-- start of RAW DATA --

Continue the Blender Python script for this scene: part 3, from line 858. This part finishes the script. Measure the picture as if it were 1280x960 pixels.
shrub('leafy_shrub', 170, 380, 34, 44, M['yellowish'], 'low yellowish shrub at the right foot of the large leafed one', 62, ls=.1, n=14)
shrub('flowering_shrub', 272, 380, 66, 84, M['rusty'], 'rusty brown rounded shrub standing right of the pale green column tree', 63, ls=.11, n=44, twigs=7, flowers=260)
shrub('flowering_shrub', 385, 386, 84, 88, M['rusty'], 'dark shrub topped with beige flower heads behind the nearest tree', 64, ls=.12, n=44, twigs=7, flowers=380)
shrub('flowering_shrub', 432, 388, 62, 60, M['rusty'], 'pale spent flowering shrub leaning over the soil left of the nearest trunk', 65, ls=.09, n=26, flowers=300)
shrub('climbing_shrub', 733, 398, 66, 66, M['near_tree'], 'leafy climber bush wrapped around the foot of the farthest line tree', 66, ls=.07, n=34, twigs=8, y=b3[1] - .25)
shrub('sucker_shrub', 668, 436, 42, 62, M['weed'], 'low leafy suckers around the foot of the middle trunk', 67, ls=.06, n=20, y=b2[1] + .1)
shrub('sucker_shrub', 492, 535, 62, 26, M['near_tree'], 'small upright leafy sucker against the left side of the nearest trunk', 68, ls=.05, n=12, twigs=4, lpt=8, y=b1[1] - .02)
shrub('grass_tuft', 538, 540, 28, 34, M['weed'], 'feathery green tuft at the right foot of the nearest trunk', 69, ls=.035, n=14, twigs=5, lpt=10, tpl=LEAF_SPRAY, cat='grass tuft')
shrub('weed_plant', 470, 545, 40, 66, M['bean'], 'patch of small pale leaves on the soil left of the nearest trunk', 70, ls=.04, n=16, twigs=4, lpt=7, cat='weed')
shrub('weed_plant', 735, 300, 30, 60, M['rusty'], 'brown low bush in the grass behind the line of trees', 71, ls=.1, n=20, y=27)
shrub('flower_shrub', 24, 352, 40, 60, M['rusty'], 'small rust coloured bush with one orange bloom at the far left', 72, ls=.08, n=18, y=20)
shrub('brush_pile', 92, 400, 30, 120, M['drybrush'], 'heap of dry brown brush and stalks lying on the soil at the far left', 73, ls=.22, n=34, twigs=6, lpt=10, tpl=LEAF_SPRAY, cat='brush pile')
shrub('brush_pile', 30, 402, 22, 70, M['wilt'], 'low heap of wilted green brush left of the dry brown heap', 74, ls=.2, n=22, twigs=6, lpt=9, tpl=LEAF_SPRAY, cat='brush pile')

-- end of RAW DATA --

» **EXERCISE DIRECTIONS**
Type out all of the material again, word for word.

» **WRITTEN RESPONSE**
Continue the Blender Python script for this scene: part 3, from line 858. This part finishes the script. Measure the picture as if it were 1280x960 pixels.
shrub('leafy_shrub', 170, 380, 34, 44, M['yellowish'], 'low yellowish shrub at the right foot of the large leafed one', 62, ls=.1, n=14)
shrub('flowering_shrub', 272, 380, 66, 84, M['rusty'], 'rusty brown rounded shrub standing right of the pale green column tree', 63, ls=.11, n=44, twigs=7, flowers=260)
shrub('flowering_shrub', 385, 386, 84, 88, M['rusty'], 'dark shrub topped with beige flower heads behind the nearest tree', 64, ls=.12, n=44, twigs=7, flowers=380)
shrub('flowering_shrub', 432, 388, 62, 60, M['rusty'], 'pale spent flowering shrub leaning over the soil left of the nearest trunk', 65, ls=.09, n=26, flowers=300)
shrub('climbing_shrub', 733, 398, 66, 66, M['near_tree'], 'leafy climber bush wrapped around the foot of the farthest line tree', 66, ls=.07, n=34, twigs=8, y=b3[1] - .25)
shrub('sucker_shrub', 668, 436, 42, 62, M['weed'], 'low leafy suckers around the foot of the middle trunk', 67, ls=.06, n=20, y=b2[1] + .1)
shrub('sucker_shrub', 492, 535, 62, 26, M['near_tree'], 'small upright leafy sucker against the left side of the nearest trunk', 68, ls=.05, n=12, twigs=4, lpt=8, y=b1[1] - .02)
shrub('grass_tuft', 538, 540, 28, 34, M['weed'], 'feathery green tuft at the right foot of the nearest trunk', 69, ls=.035, n=14, twigs=5, lpt=10, tpl=LEAF_SPRAY, cat='grass tuft')
shrub('weed_plant', 470, 545, 40, 66, M['bean'], 'patch of small pale leaves on the soil left of the nearest trunk', 70, ls=.04, n=16, twigs=4, lpt=7, cat='weed')
shrub('weed_plant', 735, 300, 30, 60, M['rusty'], 'brown low bush in the grass behind the line of trees', 71, ls=.1, n=20, y=27)
shrub('flower_shrub', 24, 352, 40, 60, M['rusty'], 'small rust coloured bush with one orange bloom at the far left', 72, ls=.08, n=18, y=20)
shrub('brush_pile', 92, 400, 30, 120, M['drybrush'], 'heap of dry brown brush and stalks lying on the soil at the far left', 73, ls=.22, n=34, twigs=6, lpt=10, tpl=LEAF_SPRAY, cat='brush pile')
shrub('brush_pile', 30, 402, 22, 70, M['wilt'], 'low heap of wilted green brush left of the dry brown heap', 74, ls=.2, n=22, twigs=6, lpt=9, tpl=LEAF_SPRAY, cat='brush pile')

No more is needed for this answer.